7. Proceeds from Sale of Stock. Cash proceeds from the sale of shares of Option
Stock issued from time to time upon the exercise of Options granted pursuant to
this Plan will be added to the general funds of the Company and as such will be
used from time to time for general corporate purposes.
8. Modification, Extension and Renewal of Options. Subject to the terms and
conditions and within the limitations of this Plan, the Committee may modify,
extend or renew outstanding Options granted under this Plan, or accept the
surrender of outstanding Options (to the extent not theretofore exercised) and
authorize the granting of new Options in substitution therefor (to the extent
not theretofore exercised). Notwithstanding the foregoing, however, no
modification of any Option will, without the consent of the holder of the
Option, alter or impair any rights or obligations under any Option theretofore
granted under this Plan.
9. Amendment and Discontinuance. The Board may amend, suspend or discontinue
this Plan at any time or from time to time; provided that no action of the Board
will cause ISOs granted under this Plan not to comply with Section 422 of the
Code unless the Board specifically declares such action to be made for that
purpose. Moreover, no such action may alter or impair any Option previously
granted under this Plan without the consent of the holder of such Option.

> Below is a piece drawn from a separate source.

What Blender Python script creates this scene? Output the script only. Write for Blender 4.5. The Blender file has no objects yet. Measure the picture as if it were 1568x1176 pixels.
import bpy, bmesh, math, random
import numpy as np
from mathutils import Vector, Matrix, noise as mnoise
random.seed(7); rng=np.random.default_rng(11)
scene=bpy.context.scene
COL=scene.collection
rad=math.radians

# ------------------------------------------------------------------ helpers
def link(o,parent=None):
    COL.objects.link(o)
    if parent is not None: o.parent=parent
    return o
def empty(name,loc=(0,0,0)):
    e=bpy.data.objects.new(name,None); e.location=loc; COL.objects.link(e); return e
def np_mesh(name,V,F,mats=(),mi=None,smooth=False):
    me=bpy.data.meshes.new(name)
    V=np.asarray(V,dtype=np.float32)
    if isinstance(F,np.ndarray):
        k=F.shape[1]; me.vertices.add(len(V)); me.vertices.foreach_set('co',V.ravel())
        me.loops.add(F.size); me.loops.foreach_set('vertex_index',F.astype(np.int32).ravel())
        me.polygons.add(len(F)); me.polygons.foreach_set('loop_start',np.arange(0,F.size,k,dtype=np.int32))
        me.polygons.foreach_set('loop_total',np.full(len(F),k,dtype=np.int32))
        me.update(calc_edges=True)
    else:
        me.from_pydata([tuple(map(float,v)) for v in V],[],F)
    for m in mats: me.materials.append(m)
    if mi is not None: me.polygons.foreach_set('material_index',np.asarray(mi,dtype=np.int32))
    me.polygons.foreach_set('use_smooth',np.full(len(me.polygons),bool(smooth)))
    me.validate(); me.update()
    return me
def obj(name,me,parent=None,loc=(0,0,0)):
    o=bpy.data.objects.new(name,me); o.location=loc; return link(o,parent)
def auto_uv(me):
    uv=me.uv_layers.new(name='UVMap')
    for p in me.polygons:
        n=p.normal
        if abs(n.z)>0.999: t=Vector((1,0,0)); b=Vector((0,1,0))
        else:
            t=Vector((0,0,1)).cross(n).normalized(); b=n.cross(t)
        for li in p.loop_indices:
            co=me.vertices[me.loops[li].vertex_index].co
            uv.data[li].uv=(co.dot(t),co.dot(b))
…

10. Plan Compliance with Rule 16b-3. With respect to persons subject to Section
16 of the Securities Exchange Act of 1934, transactions under this plan are
intended to comply with all applicable conditions of Rule 16b-3 or its
successors under the 1934 Act. To the extent any provision of the plan or action
by the plan administrators fails so to comply, it shall be deemed null and void,
to the extent permitted by law and deemed advisable by the plan administrators.
11. Copies of Plan. A copy of this Plan will be delivered to each Optionee at or
before the time he or she executes an Option Agreement.